Bis ich Bangkok hinter mir gelassen habe, vergeht ein halber Tag und so wird es früher Nachmittag, als ich die Stadtgrenzen passiere. Ich bin auf jeden Fall heilfroh, als Bangkok endlich hinter mir liegt. Eine absolut grauenvolle Strecke. Und ich hab ja nun schon einige unschöne Ecken gesehen. Dichter Verkehr, Abgase überall, Hitze und dazu ist alles heillos zugebaut. Nirgends ein Fleckchen,  wo man mal entspannt den Blick schweifen lassen könnte. Bei der ersten Gelegenheit verlasse ich auf meiner Fahrt nach Süden daher die Nationalstraße 4 und fahre abseits auf kleinen Landstraßen weiter. Das ist auf jeden Fall besser für die Nerven. Mein erster Zwischenstopp führt mich nach Hua Hin, eine mittelgroße Stadt, etwa 200 Kilometer südlich von Bangkok. Hier steht bereits die erste Visaverlängerung an. Wie schnell doch drei Wochen vergehen können. Wahrscheinlich könnte ich es auch immer noch ohne ein neues Visum rechtzeitig an die Grenze schaffen. Aber nach den langen Etappen in den letzten Wochen möcht ich jetzt gern mal wieder kleinere Strecken fahren und auch mal wieder die Möglichkeit haben, wenns mir gefällt, hier und da ein paar Tage bleiben. Da, wo es eben schön ist. Und solche Ecken gibt es ja so einige in Thailand. Daher wäre es Jammerschade einfach so bis nach Malaysia durchzurauschen.

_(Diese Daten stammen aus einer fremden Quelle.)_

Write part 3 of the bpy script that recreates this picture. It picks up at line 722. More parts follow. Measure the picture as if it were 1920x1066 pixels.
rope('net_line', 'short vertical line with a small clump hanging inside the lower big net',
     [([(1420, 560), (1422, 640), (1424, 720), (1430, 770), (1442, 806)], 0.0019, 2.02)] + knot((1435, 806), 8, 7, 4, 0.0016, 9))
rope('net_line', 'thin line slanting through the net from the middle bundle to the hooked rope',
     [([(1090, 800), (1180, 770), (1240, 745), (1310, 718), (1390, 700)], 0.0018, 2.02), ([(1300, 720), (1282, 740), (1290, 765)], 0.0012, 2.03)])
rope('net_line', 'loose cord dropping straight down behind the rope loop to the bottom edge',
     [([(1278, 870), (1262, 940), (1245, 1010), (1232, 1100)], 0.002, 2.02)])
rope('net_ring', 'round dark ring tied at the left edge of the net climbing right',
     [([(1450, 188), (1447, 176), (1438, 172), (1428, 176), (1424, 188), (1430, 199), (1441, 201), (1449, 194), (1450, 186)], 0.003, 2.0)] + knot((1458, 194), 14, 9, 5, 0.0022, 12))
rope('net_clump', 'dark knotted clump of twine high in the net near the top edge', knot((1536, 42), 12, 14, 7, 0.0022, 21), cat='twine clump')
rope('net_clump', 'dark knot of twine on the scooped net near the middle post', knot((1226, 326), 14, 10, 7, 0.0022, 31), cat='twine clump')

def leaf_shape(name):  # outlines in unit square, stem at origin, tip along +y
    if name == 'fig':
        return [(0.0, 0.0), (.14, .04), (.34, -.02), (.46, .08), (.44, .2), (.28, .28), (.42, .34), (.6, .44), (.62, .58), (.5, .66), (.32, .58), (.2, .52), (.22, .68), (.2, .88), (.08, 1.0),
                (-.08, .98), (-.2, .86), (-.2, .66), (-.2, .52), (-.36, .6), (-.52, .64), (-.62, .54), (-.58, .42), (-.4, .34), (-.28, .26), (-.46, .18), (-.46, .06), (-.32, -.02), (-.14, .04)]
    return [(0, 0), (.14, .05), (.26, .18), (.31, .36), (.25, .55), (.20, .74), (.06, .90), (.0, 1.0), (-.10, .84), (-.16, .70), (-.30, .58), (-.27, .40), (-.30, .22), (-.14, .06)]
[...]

Und spätestens ab Hua Hin lohnt es sich auch wieder ein bisschen Tempo rauszunehmen. Rechts und links der Nationalstraße gibt es nämlich so viele Nebenstraßen auf denen es sich ganz wunderbar fahren lässt. Und so geht es für mich fast ausschließlich durchs thailändische Hinterland, vorbei an kleinen Ortschaften, Palmenhainen, meist sogar in Meeresnähe und – als absolutes Highlight – durch zwei Nationalparks. Landschaftlich ein absoluter Hochgenuss. Und so schön ruhig. Nicht nur auf der Straße. Auch die Strände sind fast menschenleer. Irgendwie komisch, denn der Februar gehört ja eigentlich noch zur Hauptreisezeit in Thailand. Aber anscheinend ist in diesem Jahr weniger los. Das hör ich unterwegs immer wieder. Ich hab natürlich nichts dagegen. Zumal die Strände oft kilometerlang sind und man somit ohne große Mühen und fast überall schöne Zeltplätze finden kann. Und so führt mich ab Hua Hin mein Weg immer an der Ostküste entlang. An manchen Tagen passiere ich nur ab und an kleinere Ortschaften und hab die Straße meist auch für mich alleine.

Nach drei Tagen an einsamen Stränden bin ich gestern in Chumphon angekommen, eine kleine Stadt, etwa 500 Kilometer südlich von Bangkok. Hier werd ich einen Tag Pause machen. Voll entspannend, mal wieder alle Zeit der Welt zu haben. Morgen wirds dann wieder weiter Richtung Süden gehen. Ob Ost- oder Westküste muss ich mir noch überlegen. Das werd ich morgen beim Frühstück ganz spontan entscheiden.